◆ Given request ◆
Take the records underneath and set them down exactly.
"""
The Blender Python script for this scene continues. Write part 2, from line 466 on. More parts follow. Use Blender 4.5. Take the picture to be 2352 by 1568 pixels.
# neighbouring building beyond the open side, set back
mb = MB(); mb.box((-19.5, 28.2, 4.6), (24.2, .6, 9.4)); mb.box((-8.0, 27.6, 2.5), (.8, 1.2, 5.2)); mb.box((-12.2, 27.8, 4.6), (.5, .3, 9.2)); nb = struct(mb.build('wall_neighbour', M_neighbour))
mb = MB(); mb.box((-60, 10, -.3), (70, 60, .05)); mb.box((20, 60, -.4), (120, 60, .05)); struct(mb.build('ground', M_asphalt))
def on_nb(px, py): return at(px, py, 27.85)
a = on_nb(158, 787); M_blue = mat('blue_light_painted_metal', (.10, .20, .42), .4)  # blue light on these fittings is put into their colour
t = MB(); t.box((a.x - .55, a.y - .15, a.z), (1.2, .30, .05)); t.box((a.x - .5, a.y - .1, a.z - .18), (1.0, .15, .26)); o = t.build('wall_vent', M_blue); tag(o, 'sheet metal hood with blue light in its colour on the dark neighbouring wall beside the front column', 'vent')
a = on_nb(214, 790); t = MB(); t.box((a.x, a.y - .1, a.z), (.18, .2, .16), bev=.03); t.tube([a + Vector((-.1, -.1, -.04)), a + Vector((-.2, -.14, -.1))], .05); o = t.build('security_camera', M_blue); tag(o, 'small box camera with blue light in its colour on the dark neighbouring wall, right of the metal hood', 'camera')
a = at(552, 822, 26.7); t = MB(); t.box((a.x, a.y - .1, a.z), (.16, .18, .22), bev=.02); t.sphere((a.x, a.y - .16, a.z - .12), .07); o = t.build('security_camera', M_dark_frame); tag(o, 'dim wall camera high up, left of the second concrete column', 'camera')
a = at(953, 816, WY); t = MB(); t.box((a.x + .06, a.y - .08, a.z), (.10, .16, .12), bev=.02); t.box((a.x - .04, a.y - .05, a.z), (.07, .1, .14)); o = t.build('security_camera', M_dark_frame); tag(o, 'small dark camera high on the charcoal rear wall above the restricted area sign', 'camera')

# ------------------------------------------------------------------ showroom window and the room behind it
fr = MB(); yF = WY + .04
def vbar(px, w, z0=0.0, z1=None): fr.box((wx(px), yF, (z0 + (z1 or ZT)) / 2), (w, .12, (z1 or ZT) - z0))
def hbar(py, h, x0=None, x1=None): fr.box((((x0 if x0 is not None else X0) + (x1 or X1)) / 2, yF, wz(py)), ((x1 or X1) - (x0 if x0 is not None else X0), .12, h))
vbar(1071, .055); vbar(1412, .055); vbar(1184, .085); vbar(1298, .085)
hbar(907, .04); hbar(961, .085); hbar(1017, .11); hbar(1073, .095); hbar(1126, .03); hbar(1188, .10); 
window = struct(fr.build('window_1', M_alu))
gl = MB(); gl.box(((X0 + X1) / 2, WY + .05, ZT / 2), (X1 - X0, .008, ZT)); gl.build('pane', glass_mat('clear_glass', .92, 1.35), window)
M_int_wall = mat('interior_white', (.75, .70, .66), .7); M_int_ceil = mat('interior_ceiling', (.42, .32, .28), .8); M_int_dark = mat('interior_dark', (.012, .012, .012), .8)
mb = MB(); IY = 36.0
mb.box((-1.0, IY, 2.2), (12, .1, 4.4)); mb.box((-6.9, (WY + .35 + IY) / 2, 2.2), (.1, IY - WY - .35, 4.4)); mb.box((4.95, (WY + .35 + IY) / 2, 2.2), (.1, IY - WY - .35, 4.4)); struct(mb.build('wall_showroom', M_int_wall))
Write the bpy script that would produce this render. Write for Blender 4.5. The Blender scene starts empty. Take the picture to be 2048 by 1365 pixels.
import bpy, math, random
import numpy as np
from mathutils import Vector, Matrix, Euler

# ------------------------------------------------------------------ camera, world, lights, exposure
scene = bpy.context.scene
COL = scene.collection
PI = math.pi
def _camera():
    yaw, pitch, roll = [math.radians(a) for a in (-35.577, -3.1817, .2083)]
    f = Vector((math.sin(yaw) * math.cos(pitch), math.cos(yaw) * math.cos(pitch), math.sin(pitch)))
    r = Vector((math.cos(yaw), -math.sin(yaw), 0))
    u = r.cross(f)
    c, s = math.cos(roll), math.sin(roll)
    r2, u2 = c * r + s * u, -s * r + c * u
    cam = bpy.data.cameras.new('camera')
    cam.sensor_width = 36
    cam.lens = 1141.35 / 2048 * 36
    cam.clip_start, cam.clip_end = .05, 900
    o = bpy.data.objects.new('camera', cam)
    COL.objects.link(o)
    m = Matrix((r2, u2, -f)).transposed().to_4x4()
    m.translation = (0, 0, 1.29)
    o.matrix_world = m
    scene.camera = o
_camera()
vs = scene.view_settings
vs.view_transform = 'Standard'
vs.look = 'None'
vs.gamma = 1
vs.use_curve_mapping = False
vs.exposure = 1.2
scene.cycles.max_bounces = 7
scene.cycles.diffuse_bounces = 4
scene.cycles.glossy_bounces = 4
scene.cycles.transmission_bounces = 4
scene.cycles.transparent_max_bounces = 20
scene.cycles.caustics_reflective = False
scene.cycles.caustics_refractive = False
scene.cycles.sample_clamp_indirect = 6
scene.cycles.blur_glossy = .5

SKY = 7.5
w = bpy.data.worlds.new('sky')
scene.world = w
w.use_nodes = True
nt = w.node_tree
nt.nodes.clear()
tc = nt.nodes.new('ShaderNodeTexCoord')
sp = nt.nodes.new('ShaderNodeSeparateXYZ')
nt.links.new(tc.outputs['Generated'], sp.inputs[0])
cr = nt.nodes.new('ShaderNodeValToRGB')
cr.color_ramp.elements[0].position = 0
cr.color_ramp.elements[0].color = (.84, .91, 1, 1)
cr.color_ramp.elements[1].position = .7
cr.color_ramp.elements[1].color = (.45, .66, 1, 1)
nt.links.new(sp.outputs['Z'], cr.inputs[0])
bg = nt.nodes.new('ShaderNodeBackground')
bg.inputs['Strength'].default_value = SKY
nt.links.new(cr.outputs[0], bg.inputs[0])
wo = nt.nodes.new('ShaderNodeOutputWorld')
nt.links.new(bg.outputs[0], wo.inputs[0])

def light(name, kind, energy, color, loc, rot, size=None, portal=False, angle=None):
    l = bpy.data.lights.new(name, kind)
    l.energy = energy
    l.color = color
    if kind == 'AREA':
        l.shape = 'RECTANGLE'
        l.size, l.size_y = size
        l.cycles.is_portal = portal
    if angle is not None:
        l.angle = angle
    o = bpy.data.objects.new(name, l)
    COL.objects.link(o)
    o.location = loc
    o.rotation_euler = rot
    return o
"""
◆ Exercise answer ◆
The Blender Python script for this scene continues. Write part 2, from line 466 on. More parts follow. Use Blender 4.5. Take the picture to be 2352 by 1568 pixels.
# neighbouring building beyond the open side, set back
mb = MB(); mb.box((-19.5, 28.2, 4.6), (24.2, .6, 9.4)); mb.box((-8.0, 27.6, 2.5), (.8, 1.2, 5.2)); mb.box((-12.2, 27.8, 4.6), (.5, .3, 9.2)); nb = struct(mb.build('wall_neighbour', M_neighbour))
mb = MB(); mb.box((-60, 10, -.3), (70, 60, .05)); mb.box((20, 60, -.4), (120, 60, .05)); struct(mb.build('ground', M_asphalt))
def on_nb(px, py): return at(px, py, 27.85)
a = on_nb(158, 787); M_blue = mat('blue_light_painted_metal', (.10, .20, .42), .4)  # blue light on these fittings is put into their colour
t = MB(); t.box((a.x - .55, a.y - .15, a.z), (1.2, .30, .05)); t.box((a.x - .5, a.y - .1, a.z - .18), (1.0, .15, .26)); o = t.build('wall_vent', M_blue); tag(o, 'sheet metal hood with blue light in its colour on the dark neighbouring wall beside the front column', 'vent')
a = on_nb(214, 790); t = MB(); t.box((a.x, a.y - .1, a.z), (.18, .2, .16), bev=.03); t.tube([a + Vector((-.1, -.1, -.04)), a + Vector((-.2, -.14, -.1))], .05); o = t.build('security_camera', M_blue); tag(o, 'small box camera with blue light in its colour on the dark neighbouring wall, right of the metal hood', 'camera')
a = at(552, 822, 26.7); t = MB(); t.box((a.x, a.y - .1, a.z), (.16, .18, .22), bev=.02); t.sphere((a.x, a.y - .16, a.z - .12), .07); o = t.build('security_camera', M_dark_frame); tag(o, 'dim wall camera high up, left of the second concrete column', 'camera')
a = at(953, 816, WY); t = MB(); t.box((a.x + .06, a.y - .08, a.z), (.10, .16, .12), bev=.02); t.box((a.x - .04, a.y - .05, a.z), (.07, .1, .14)); o = t.build('security_camera', M_dark_frame); tag(o, 'small dark camera high on the charcoal rear wall above the restricted area sign', 'camera')

# ------------------------------------------------------------------ showroom window and the room behind it
fr = MB(); yF = WY + .04
def vbar(px, w, z0=0.0, z1=None): fr.box((wx(px), yF, (z0 + (z1 or ZT)) / 2), (w, .12, (z1 or ZT) - z0))
def hbar(py, h, x0=None, x1=None): fr.box((((x0 if x0 is not None else X0) + (x1 or X1)) / 2, yF, wz(py)), ((x1 or X1) - (x0 if x0 is not None else X0), .12, h))
vbar(1071, .055); vbar(1412, .055); vbar(1184, .085); vbar(1298, .085)
hbar(907, .04); hbar(961, .085); hbar(1017, .11); hbar(1073, .095); hbar(1126, .03); hbar(1188, .10); 
window = struct(fr.build('window_1', M_alu))
gl = MB(); gl.box(((X0 + X1) / 2, WY + .05, ZT / 2), (X1 - X0, .008, ZT)); gl.build('pane', glass_mat('clear_glass', .92, 1.35), window)
M_int_wall = mat('interior_white', (.75, .70, .66), .7); M_int_ceil = mat('interior_ceiling', (.42, .32, .28), .8); M_int_dark = mat('interior_dark', (.012, .012, .012), .8)
mb = MB(); IY = 36.0
mb.box((-1.0, IY, 2.2), (12, .1, 4.4)); mb.box((-6.9, (WY + .35 + IY) / 2, 2.2), (.1, IY - WY - .35, 4.4)); mb.box((4.95, (WY + .35 + IY) / 2, 2.2), (.1, IY - WY - .35, 4.4)); struct(mb.build('wall_showroom', M_int_wall))
Write the bpy script that would produce this render. Write for Blender 4.5. The Blender scene starts empty. Take the picture to be 2048 by 1365 pixels.
import bpy, math, random
import numpy as np
from mathutils import Vector, Matrix, Euler

# ------------------------------------------------------------------ camera, world, lights, exposure
scene = bpy.context.scene
COL = scene.collection
PI = math.pi
def _camera():
    yaw, pitch, roll = [math.radians(a) for a in (-35.577, -3.1817, .2083)]
    f = Vector((math.sin(yaw) * math.cos(pitch), math.cos(yaw) * math.cos(pitch), math.sin(pitch)))
    r = Vector((math.cos(yaw), -math.sin(yaw), 0))
    u = r.cross(f)
    c, s = math.cos(roll), math.sin(roll)
    r2, u2 = c * r + s * u, -s * r + c * u
    cam = bpy.data.cameras.new('camera')
    cam.sensor_width = 36
    cam.lens = 1141.35 / 2048 * 36
    cam.clip_start, cam.clip_end = .05, 900
    o = bpy.data.objects.new('camera', cam)
    COL.objects.link(o)
    m = Matrix((r2, u2, -f)).transposed().to_4x4()
    m.translation = (0, 0, 1.29)
    o.matrix_world = m
    scene.camera = o
_camera()
vs = scene.view_settings
vs.view_transform = 'Standard'
vs.look = 'None'
vs.gamma = 1
vs.use_curve_mapping = False
vs.exposure = 1.2
scene.cycles.max_bounces = 7
scene.cycles.diffuse_bounces = 4
scene.cycles.glossy_bounces = 4
scene.cycles.transmission_bounces = 4
scene.cycles.transparent_max_bounces = 20
scene.cycles.caustics_reflective = False
scene.cycles.caustics_refractive = False
scene.cycles.sample_clamp_indirect = 6
scene.cycles.blur_glossy = .5

SKY = 7.5
w = bpy.data.worlds.new('sky')
scene.world = w
w.use_nodes = True
nt = w.node_tree
nt.nodes.clear()
tc = nt.nodes.new('ShaderNodeTexCoord')
sp = nt.nodes.new('ShaderNodeSeparateXYZ')
nt.links.new(tc.outputs['Generated'], sp.inputs[0])
cr = nt.nodes.new('ShaderNodeValToRGB')
cr.color_ramp.elements[0].position = 0
cr.color_ramp.elements[0].color = (.84, .91, 1, 1)
cr.color_ramp.elements[1].position = .7
cr.color_ramp.elements[1].color = (.45, .66, 1, 1)
nt.links.new(sp.outputs['Z'], cr.inputs[0])
bg = nt.nodes.new('ShaderNodeBackground')
bg.inputs['Strength'].default_value = SKY
nt.links.new(cr.outputs[0], bg.inputs[0])
wo = nt.nodes.new('ShaderNodeOutputWorld')
nt.links.new(bg.outputs[0], wo.inputs[0])

def light(name, kind, energy, color, loc, rot, size=None, portal=False, angle=None):
    l = bpy.data.lights.new(name, kind)
    l.energy = energy
    l.color = color
    if kind == 'AREA':
        l.shape = 'RECTANGLE'
        l.size, l.size_y = size
        l.cycles.is_portal = portal
    if angle is not None:
        l.angle = angle
    o = bpy.data.objects.new(name, l)
    COL.objects.link(o)
    o.location = loc
    o.rotation_euler = rot
    return o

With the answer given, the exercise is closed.